■ The exercise ■
Reproduce all of the data exactly, with no line skipped.

■ Provided material ■

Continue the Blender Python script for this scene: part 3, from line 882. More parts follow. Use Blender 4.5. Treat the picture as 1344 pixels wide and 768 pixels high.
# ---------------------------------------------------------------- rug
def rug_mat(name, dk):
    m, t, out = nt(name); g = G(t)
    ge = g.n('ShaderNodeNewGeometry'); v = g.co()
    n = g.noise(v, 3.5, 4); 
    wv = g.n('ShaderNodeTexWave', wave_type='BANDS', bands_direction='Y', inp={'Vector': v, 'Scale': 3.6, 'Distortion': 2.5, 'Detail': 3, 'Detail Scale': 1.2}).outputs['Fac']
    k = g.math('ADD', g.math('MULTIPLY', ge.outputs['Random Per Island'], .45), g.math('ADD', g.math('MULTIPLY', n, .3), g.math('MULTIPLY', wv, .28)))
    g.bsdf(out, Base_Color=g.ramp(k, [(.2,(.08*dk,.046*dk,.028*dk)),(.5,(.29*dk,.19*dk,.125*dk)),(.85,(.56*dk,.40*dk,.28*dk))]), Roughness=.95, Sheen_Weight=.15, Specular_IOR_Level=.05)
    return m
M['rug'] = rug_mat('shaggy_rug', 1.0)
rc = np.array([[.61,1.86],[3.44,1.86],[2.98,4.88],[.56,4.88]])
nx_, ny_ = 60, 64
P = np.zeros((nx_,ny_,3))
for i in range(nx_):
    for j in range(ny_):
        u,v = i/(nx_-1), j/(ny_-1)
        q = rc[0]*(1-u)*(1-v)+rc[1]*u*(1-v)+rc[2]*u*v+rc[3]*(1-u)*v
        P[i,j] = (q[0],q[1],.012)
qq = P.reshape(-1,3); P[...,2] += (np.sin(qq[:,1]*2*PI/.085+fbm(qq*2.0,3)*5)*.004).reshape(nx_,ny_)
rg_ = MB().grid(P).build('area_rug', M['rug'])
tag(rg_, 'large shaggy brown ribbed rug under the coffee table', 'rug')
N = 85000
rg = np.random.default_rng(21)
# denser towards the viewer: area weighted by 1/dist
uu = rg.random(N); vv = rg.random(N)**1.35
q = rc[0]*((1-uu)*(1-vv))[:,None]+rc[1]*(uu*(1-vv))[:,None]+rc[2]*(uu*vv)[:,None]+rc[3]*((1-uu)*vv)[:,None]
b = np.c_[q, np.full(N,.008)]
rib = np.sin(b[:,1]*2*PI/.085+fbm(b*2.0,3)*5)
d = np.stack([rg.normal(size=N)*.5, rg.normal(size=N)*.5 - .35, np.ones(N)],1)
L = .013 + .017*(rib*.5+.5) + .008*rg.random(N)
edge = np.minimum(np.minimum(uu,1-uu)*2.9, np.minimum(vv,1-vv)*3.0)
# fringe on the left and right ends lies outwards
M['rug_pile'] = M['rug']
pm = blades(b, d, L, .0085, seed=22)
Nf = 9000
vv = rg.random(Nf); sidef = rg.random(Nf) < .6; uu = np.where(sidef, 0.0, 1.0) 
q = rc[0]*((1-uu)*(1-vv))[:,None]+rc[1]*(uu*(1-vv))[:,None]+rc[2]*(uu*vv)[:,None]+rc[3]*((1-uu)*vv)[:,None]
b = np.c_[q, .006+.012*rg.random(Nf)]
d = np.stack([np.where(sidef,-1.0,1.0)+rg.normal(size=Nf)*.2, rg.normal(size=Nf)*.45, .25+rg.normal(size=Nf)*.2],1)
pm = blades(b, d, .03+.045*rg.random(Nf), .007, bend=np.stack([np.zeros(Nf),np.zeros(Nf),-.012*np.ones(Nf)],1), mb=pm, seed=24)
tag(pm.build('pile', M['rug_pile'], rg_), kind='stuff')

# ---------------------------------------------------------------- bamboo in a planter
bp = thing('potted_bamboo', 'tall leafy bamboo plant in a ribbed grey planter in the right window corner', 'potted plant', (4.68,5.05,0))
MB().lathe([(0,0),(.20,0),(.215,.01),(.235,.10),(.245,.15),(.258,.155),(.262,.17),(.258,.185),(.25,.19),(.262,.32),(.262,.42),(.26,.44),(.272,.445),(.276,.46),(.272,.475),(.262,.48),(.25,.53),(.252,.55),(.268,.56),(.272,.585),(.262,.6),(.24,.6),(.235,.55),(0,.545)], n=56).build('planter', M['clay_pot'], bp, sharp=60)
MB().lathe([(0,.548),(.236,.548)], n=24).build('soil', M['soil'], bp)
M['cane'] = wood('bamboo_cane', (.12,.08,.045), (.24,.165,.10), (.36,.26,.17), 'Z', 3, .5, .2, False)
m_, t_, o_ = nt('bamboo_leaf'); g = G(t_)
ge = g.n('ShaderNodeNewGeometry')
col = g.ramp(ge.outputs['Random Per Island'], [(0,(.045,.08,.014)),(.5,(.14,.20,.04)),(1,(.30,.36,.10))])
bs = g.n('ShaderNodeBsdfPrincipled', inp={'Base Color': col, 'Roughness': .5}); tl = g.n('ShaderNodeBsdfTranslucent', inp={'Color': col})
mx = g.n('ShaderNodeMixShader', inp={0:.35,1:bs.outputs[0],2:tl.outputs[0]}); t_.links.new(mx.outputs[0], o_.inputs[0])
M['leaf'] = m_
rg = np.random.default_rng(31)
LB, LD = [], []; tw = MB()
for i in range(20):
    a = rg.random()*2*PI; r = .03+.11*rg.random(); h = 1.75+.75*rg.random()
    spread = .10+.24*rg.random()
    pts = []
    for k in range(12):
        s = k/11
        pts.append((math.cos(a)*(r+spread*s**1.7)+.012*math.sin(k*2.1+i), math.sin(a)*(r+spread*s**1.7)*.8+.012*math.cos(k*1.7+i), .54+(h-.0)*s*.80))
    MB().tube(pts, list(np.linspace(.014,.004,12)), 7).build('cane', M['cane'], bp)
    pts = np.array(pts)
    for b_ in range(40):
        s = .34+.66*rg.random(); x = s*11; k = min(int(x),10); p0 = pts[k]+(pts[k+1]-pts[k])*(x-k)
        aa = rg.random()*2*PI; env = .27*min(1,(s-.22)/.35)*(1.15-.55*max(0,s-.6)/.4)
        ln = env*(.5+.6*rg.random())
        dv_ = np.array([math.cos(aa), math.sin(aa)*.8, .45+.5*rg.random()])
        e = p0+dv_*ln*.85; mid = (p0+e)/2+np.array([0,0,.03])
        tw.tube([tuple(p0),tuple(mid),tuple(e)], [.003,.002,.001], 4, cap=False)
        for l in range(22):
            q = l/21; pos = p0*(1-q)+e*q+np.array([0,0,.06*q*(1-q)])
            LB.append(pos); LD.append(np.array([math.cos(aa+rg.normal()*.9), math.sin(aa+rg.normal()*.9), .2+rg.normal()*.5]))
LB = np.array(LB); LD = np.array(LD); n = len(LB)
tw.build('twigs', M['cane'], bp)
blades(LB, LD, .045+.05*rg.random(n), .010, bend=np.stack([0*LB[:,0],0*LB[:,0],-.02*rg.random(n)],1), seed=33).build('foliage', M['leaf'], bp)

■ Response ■
Continue the Blender Python script for this scene: part 3, from line 882. More parts follow. Use Blender 4.5. Treat the picture as 1344 pixels wide and 768 pixels high.
# ---------------------------------------------------------------- rug
def rug_mat(name, dk):
    m, t, out = nt(name); g = G(t)
    ge = g.n('ShaderNodeNewGeometry'); v = g.co()
    n = g.noise(v, 3.5, 4); 
    wv = g.n('ShaderNodeTexWave', wave_type='BANDS', bands_direction='Y', inp={'Vector': v, 'Scale': 3.6, 'Distortion': 2.5, 'Detail': 3, 'Detail Scale': 1.2}).outputs['Fac']
    k = g.math('ADD', g.math('MULTIPLY', ge.outputs['Random Per Island'], .45), g.math('ADD', g.math('MULTIPLY', n, .3), g.math('MULTIPLY', wv, .28)))
    g.bsdf(out, Base_Color=g.ramp(k, [(.2,(.08*dk,.046*dk,.028*dk)),(.5,(.29*dk,.19*dk,.125*dk)),(.85,(.56*dk,.40*dk,.28*dk))]), Roughness=.95, Sheen_Weight=.15, Specular_IOR_Level=.05)
    return m
M['rug'] = rug_mat('shaggy_rug', 1.0)
rc = np.array([[.61,1.86],[3.44,1.86],[2.98,4.88],[.56,4.88]])
nx_, ny_ = 60, 64
P = np.zeros((nx_,ny_,3))
for i in range(nx_):
    for j in range(ny_):
        u,v = i/(nx_-1), j/(ny_-1)
        q = rc[0]*(1-u)*(1-v)+rc[1]*u*(1-v)+rc[2]*u*v+rc[3]*(1-u)*v
        P[i,j] = (q[0],q[1],.012)
qq = P.reshape(-1,3); P[...,2] += (np.sin(qq[:,1]*2*PI/.085+fbm(qq*2.0,3)*5)*.004).reshape(nx_,ny_)
rg_ = MB().grid(P).build('area_rug', M['rug'])
tag(rg_, 'large shaggy brown ribbed rug under the coffee table', 'rug')
N = 85000
rg = np.random.default_rng(21)
# denser towards the viewer: area weighted by 1/dist
uu = rg.random(N); vv = rg.random(N)**1.35
q = rc[0]*((1-uu)*(1-vv))[:,None]+rc[1]*(uu*(1-vv))[:,None]+rc[2]*(uu*vv)[:,None]+rc[3]*((1-uu)*vv)[:,None]
b = np.c_[q, np.full(N,.008)]
rib = np.sin(b[:,1]*2*PI/.085+fbm(b*2.0,3)*5)
d = np.stack([rg.normal(size=N)*.5, rg.normal(size=N)*.5 - .35, np.ones(N)],1)
L = .013 + .017*(rib*.5+.5) + .008*rg.random(N)
edge = np.minimum(np.minimum(uu,1-uu)*2.9, np.minimum(vv,1-vv)*3.0)
# fringe on the left and right ends lies outwards
M['rug_pile'] = M['rug']
pm = blades(b, d, L, .0085, seed=22)
Nf = 9000
vv = rg.random(Nf); sidef = rg.random(Nf) < .6; uu = np.where(sidef, 0.0, 1.0) 
q = rc[0]*((1-uu)*(1-vv))[:,None]+rc[1]*(uu*(1-vv))[:,None]+rc[2]*(uu*vv)[:,None]+rc[3]*((1-uu)*vv)[:,None]
b = np.c_[q, .006+.012*rg.random(Nf)]
d = np.stack([np.where(sidef,-1.0,1.0)+rg.normal(size=Nf)*.2, rg.normal(size=Nf)*.45, .25+rg.normal(size=Nf)*.2],1)
pm = blades(b, d, .03+.045*rg.random(Nf), .007, bend=np.stack([np.zeros(Nf),np.zeros(Nf),-.012*np.ones(Nf)],1), mb=pm, seed=24)
tag(pm.build('pile', M['rug_pile'], rg_), kind='stuff')

# ---------------------------------------------------------------- bamboo in a planter
bp = thing('potted_bamboo', 'tall leafy bamboo plant in a ribbed grey planter in the right window corner', 'potted plant', (4.68,5.05,0))
MB().lathe([(0,0),(.20,0),(.215,.01),(.235,.10),(.245,.15),(.258,.155),(.262,.17),(.258,.185),(.25,.19),(.262,.32),(.262,.42),(.26,.44),(.272,.445),(.276,.46),(.272,.475),(.262,.48),(.25,.53),(.252,.55),(.268,.56),(.272,.585),(.262,.6),(.24,.6),(.235,.55),(0,.545)], n=56).build('planter', M['clay_pot'], bp, sharp=60)
MB().lathe([(0,.548),(.236,.548)], n=24).build('soil', M['soil'], bp)
M['cane'] = wood('bamboo_cane', (.12,.08,.045), (.24,.165,.10), (.36,.26,.17), 'Z', 3, .5, .2, False)
m_, t_, o_ = nt('bamboo_leaf'); g = G(t_)
ge = g.n('ShaderNodeNewGeometry')
col = g.ramp(ge.outputs['Random Per Island'], [(0,(.045,.08,.014)),(.5,(.14,.20,.04)),(1,(.30,.36,.10))])
bs = g.n('ShaderNodeBsdfPrincipled', inp={'Base Color': col, 'Roughness': .5}); tl = g.n('ShaderNodeBsdfTranslucent', inp={'Color': col})
mx = g.n('ShaderNodeMixShader', inp={0:.35,1:bs.outputs[0],2:tl.outputs[0]}); t_.links.new(mx.outputs[0], o_.inputs[0])
M['leaf'] = m_
rg = np.random.default_rng(31)
LB, LD = [], []; tw = MB()
for i in range(20):
    a = rg.random()*2*PI; r = .03+.11*rg.random(); h = 1.75+.75*rg.random()
    spread = .10+.24*rg.random()
    pts = []
    for k in range(12):
        s = k/11
        pts.append((math.cos(a)*(r+spread*s**1.7)+.012*math.sin(k*2.1+i), math.sin(a)*(r+spread*s**1.7)*.8+.012*math.cos(k*1.7+i), .54+(h-.0)*s*.80))
    MB().tube(pts, list(np.linspace(.014,.004,12)), 7).build('cane', M['cane'], bp)
    pts = np.array(pts)
    for b_ in range(40):
        s = .34+.66*rg.random(); x = s*11; k = min(int(x),10); p0 = pts[k]+(pts[k+1]-pts[k])*(x-k)
        aa = rg.random()*2*PI; env = .27*min(1,(s-.22)/.35)*(1.15-.55*max(0,s-.6)/.4)
        ln = env*(.5+.6*rg.random())
        dv_ = np.array([math.cos(aa), math.sin(aa)*.8, .45+.5*rg.random()])
        e = p0+dv_*ln*.85; mid = (p0+e)/2+np.array([0,0,.03])
        tw.tube([tuple(p0),tuple(mid),tuple(e)], [.003,.002,.001], 4, cap=False)
        for l in range(22):
            q = l/21; pos = p0*(1-q)+e*q+np.array([0,0,.06*q*(1-q)])
            LB.append(pos); LD.append(np.array([math.cos(aa+rg.normal()*.9), math.sin(aa+rg.normal()*.9), .2+rg.normal()*.5]))
LB = np.array(LB); LD = np.array(LD); n = len(LB)
tw.build('twigs', M['cane'], bp)
blades(LB, LD, .045+.05*rg.random(n), .010, bend=np.stack([0*LB[:,0],0*LB[:,0],-.02*rg.random(n)],1), seed=33).build('foliage', M['leaf'], bp)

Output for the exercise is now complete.